For the Asia Pacific region as a whole, 40 per cent of consumers think their country's economy improved over the last six months, and 53 per cent expect them to improve further over the next year. Conversely, when asked the same question in the US and Europe, a sizeable 48 per cent of Americans and 40 per cent of Europeans thought their economies had deteriorated over the past six months. However, 43 per cent of Americans remained positive about the year ahead, and were optimistic about their economy to improve, again, while 31per cent of Europeans were of a like mind, 35 per cent apprehended the situation to deteriorate further over the coming year.
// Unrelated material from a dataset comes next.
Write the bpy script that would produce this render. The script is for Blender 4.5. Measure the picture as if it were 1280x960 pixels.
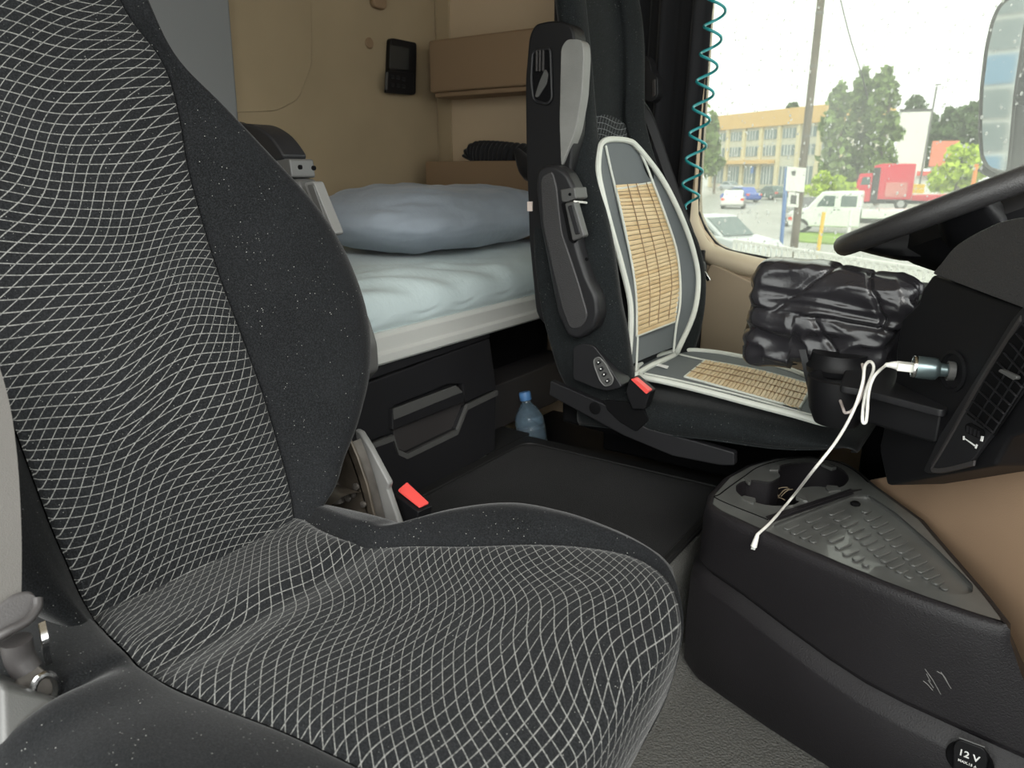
import bpy, bmesh, math, random
import numpy as np
from mathutils import Vector, Matrix, noise
random.seed(7); np.random.seed(7)
for o in list(bpy.data.objects): bpy.data.objects.remove(o)
SC = bpy.context.scene; COL = SC.collection
# ------------------------------------------------------------------ camera
FPX, PITCH, YAW, EYE = 930.0, math.radians(15.9), math.radians(34.3), 0.92
FWD = np.array([-math.sin(YAW)*math.cos(PITCH), math.cos(YAW)*math.cos(PITCH), -math.sin(PITCH)])
RGT = np.cross(FWD, [0, 0, 1]); RGT = RGT/np.linalg.norm(RGT); UPV = np.cross(RGT, FWD)
cd = bpy.data.cameras.new('camera'); cam = bpy.data.objects.new('camera', cd); COL.objects.link(cam)
cam.matrix_world = Matrix(((RGT[0], UPV[0], -FWD[0], 0), (RGT[1], UPV[1], -FWD[1], 0), (RGT[2], UPV[2], -FWD[2], EYE), (0, 0, 0, 1)))
cd.sensor_width = 36; cd.lens = 36*FPX/1280; cd.clip_start = .02; cd.clip_end = 1500
cd.dof.use_dof = True; cd.dof.focus_distance = 1.15; cd.dof.aperture_fstop = 9
SC.camera = cam
# ------------------------------------------------------------------ light and exposure
SC.view_settings.view_transform = 'Standard'; SC.view_settings.look = 'None'
SC.view_settings.exposure = 0.45; SC.view_settings.gamma = 1
W = bpy.data.worlds.new('overcast_sky'); SC.world = W; W.use_nodes = True
nt = W.node_tree; nt.nodes.clear()
wo = nt.nodes.new('ShaderNodeOutputWorld'); wb = nt.nodes.new('ShaderNodeBackground')
wb.inputs[0].default_value = (.97, 1, .97, 1); wb.inputs[1].default_value = 3.0
nt.links.new(wb.outputs[0], wo.inputs[0])
def area(name, loc, target, sx, sy, power, col=(1, 1, 1)):
    l = bpy.data.lights.new(name, 'AREA'); l.shape = 'RECTANGLE'; l.size = sx; l.size_y = sy; l.energy = power; l.color = col
    o = bpy.data.objects.new(name, l); COL.objects.link(o); o.location = loc
    o.rotation_euler = (Vector(target)-Vector(loc)).to_track_quat('-Z', 'Y').to_euler(); return o
sun = bpy.data.lights.new('sun', 'SUN'); sun.energy = 2.6; sun.angle = math.radians(35); sun.color = (1, .98, .94)
so = bpy.data.objects.new('sun', sun); COL.objects.link(so)
so.rotation_euler = Vector((-.52, .62, -.58)).to_track_quat('-Z', 'Y').to_euler()

# ------------------------------------------------------------------ helpers: measuring
O0 = np.array([0, 0, EYE])
def ray(px, py): return FWD*FPX + RGT*(px-640) - UPV*(py-480)
def onp(px, py, n, c):
    """point of the plane n.p = c seen at (px, py) of the measured photograph"""
    d = ray(px, py); n = np.array(n, float); t = (c-n@O0)/(n@d); return O0+d*t
def X(px, py, v): return onp(px, py, (1, 0, 0), v)
def Y(px, py, v): return onp(px, py, (0, 1, 0), v)
def Z(px, py, v): return onp(px, py, (0, 0, 1), v)
GZ = -1.95
def G(px, py): return Z(px, py, GZ)
# ------------------------------------------------------------------ helpers: meshes
ORG = {}
def base_of(vs): a = np.array(vs); return Vector(((a[:, 0].min()+a[:, 0].max())/2, (a[:, 1].min()+a[:, 1].max())/2, a[:, 2].min()))
def mk(name, vs, fs, mat, parent=None, smooth=True, uv=None, ang=40, sub=0, bev=0, seg=2, kind=None, label=None):
    vs = [tuple(map(float, v)) for v in vs]
    org = ORG[parent.name] if parent is not None else base_of(vs)
    me = bpy.data.meshes.new(name); me.from_pydata([tuple(Vector(v)-org) for v in vs], [], fs)
    if uv is not None:
        ul = me.uv_layers.new(name='UVMap')
        for l in me.loops: ul.data[l.index].uv = uv(vs[l.vertex_index]) if callable(uv) else uv[l.vertex_index]
    me.update()
    bm = bmesh.new(); bm.from_mesh(me); bmesh.ops.recalc_face_normals(bm, faces=bm.faces); bm.to_mesh(me); bm.free()
    if smooth:
        for p in me.polygons: p.use_smooth = True
        if ang < 180: me.set_sharp_from_angle(angle=math.radians(ang))
    me.materials.append(mat)
    o = bpy.data.objects.new(name, me); COL.objects.link(o)
    if parent is not None: o.parent = parent
    else: o.location = org
    ORG[o.name] = org
    if bev:
        b = o.modifiers.new('bevel', 'BEVEL'); b.width = bev; b.segments = seg; b.limit_method = 'ANGLE'; b.angle_limit = math.radians(35)
        b.harden_normals = False
        for p in me.polygons: p.use_smooth = True
        me.set_sharp_from_angle(angle=math.radians(180))
        w = o.modifiers.new('wn', 'WEIGHTED_NORMAL')
    if sub:
        s = o.modifiers.new('sub', 'SUBSURF'); s.levels = sub; s.render_levels = sub
    if kind: o['kind'] = kind
    if label: o['label'] = label
    return o
def thing(name, label, cat, loc, group=None):
    o = bpy.data.objects.new(name, None); COL.objects.link(o); o.location = loc; o.empty_display_size = .05
    o['label'] = label; o['category'] = cat
    if group: o['group'] = group
    ORG[o.name] = Vector(loc); return o
def tag(o, label, cat, group=None):
    o['label'] = label; o['category'] = cat
    if group: o['group'] = group
    return o
def struct(o): o['kind'] = 'structure'; return o
def cr(P, n, closed=False):
    P = np.array(P, float); m = len(P)
    if closed: ts = np.arange(n)/n*m
    else: ts = np.linspace(0, m-1, n)
    out = []
    for t in ts:
        i = int(math.floor(t)); f = t-i
        if not closed and i >= m-1: i, f = m-2, 1.0
        g = (lambda k: P[k % m]) if closed else (lambda k: P[k] if 0 <= k < m else (2*P[0]-P[1] if k < 0 else 2*P[-1]-P[-2]))
        p0, p1, p2, p3 = g(i-1), g(i), g(i+1), g(i+2)
        out.append(.5*((2*p1)+(p2-p0)*f+(2*p0-5*p1+4*p2-p3)*f*f+(3*p1-p0-3*p2+p3)*f**3))
    return np.array(out)
def gridmesh(Gd, closed=False):
    nr, nc = Gd.shape[:2]; fs = []
    for i in range(nr-1):
        for j in range(nc if closed else nc-1):
            k = (j+1) % nc; fs.append((i*nc+j, i*nc+k, (i+1)*nc+k, (i+1)*nc+j))
    return [tuple(p) for p in Gd.reshape(-1, 3)], fs
def loftgrid(rows, nr, nc, closed=False):
    A = np.array([cr(r, nc, closed) for r in rows]); return np.stack([cr(A[:, j], nr) for j in range(nc)], 1)
def loft(name, rows, nr, nc, mat, parent=None, closed=False, caps=False, **k):
    Gd = loftgrid(rows, nr, nc, closed); vs, fs = gridmesh(Gd, closed)
    if caps:
        fs.append(tuple(range(nc))[::-1]); fs.append(tuple(range((nr-1)*nc, nr*nc)))
    return mk(name, vs, fs, mat, parent, **k)
def rpoly(pts, r, seg=4):
    """round the corners of a closed 3D polygon; r a number or a list"""
    pts = [np.array(p, float) for p in pts]; n = len(pts); out = []
    for i in range(n):
        a, b, c = pts[i-1], pts[i], pts[(i+1) % n]; ri = r[i] if isinstance(r, (list, tuple)) else r
        if ri <= 0: out.append(b); continue
        u = (a-b); v = (c-b); lu = np.linalg.norm(u); lv = np.linalg.norm(v); d = min(ri, lu*.45, lv*.45)
        p, q = b+u/lu*d, b+v/lv*d
        for k in range(seg+1):
            t = k/seg; out.append((1-t)**2*p+2*t*(1-t)*b+t*t*q)
    return out
def prism(name, poly, vec, mat, parent=None, bev=.003, seg=2, r=0, **k):
    if r: poly = rpoly(poly, r)
    n = len(poly); vec = np.array(vec, float)
    vs = [tuple(p) for p in poly]+[tuple(np.array(p)+vec) for p in poly]
    fs = [tuple(range(n)), tuple(range(2*n-1, n-1, -1))]+[(i, (i+1) % n, n+(i+1) % n, n+i) for i in range(n)]
    return mk(name, vs, fs, mat, parent, bev=bev, seg=seg, **k)
def box(name, lo, hi, mat, parent=None, bev=.003, **k):
    x0, y0, z0 = lo; x1, y1, z1 = hi
    return prism(name, [(x0, y0, z0), (x1, y0, z0), (x1, y1, z0), (x0, y1, z0)], (0, 0, z1-z0), mat, parent, bev=bev, **k)
def tubegrid(P, r, n=10):
    P = np.array(P, float); m = len(P); R = r if hasattr(r, '__len__') else [r]*m
    T = np.gradient(P, axis=0); T /= np.linalg.norm(T, axis=1)[:, None]+1e-12
    a = np.array([0, 0, 1.0]); 
    if abs(T[0]@a) > .9: a = np.array([1.0, 0, 0])
    N = np.cross(T[0], a); N /= np.linalg.norm(N); rows = []
    for i in range(m):
        N = N-T[i]*(N@T[i]); N /= np.linalg.norm(N); B = np.cross(T[i], N)
        rows.append([P[i]+R[i]*(N*math.cos(q)+B*math.sin(q)) for q in np.arange(n)/n*2*math.pi])
    return np.array(rows)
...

However, the study had an interesting angle - it tried to take a look how the spending pattern of spare cash differs in India from the rest of the world. Across the world, during good times and bad, consumers appear to respond differently when it comes to how they spend their spare cash. For Indians, buying new clothes, short local holidays, home improvements and investing in shares and mutual funds seems to be a greater priority than consumers in other parts of Asia Pacific.

Simultaneously, for 50 per cent of Indians saving money is also a priority like most other countries in Asia. "This presents marketers with an interesting mix of consumers. While their above average intention to invest in riskier options indicates a belief in the positive prospects of the local economy, a healthy level of savings also signals a cautious optimism that will serve consumers well if there are temporary reversals in economic conditions" opined Panchal. "The desire to spend more on items like home improvement and clothes also coincides with India's main festive season that precedes the year end."

In Asia Pacific, when asked how they use spare cash once they have covered their living expenses, nearly half said they put it in savings or deposit accounts. The second most mentioned was out-of-home entertainment (32 per cent) followed by paying off credit cards debts or loans (29 per cent).

In the US, however, the top three priorities were reversed, with 33 per cent claiming they were paying off credit cards debts or loans, followed by out of home entertainment (29 per cent), and savings and deposits (23 per cent). This compared to 37 per cent of Europeans spending on out of home entertainment, followed by savings or deposits (34 per cent) and new clothes and home improvements each (33 per cent).

Looking at the countries where consumers have the highest penchant to save money, the top nine were from Asia Pacific, lead by Indonesia (59 per cent), Malaysia (58 per cent) and Thailand (57 per cent), with the Netherlands the only market outside Asia Pacific making it into the top ten.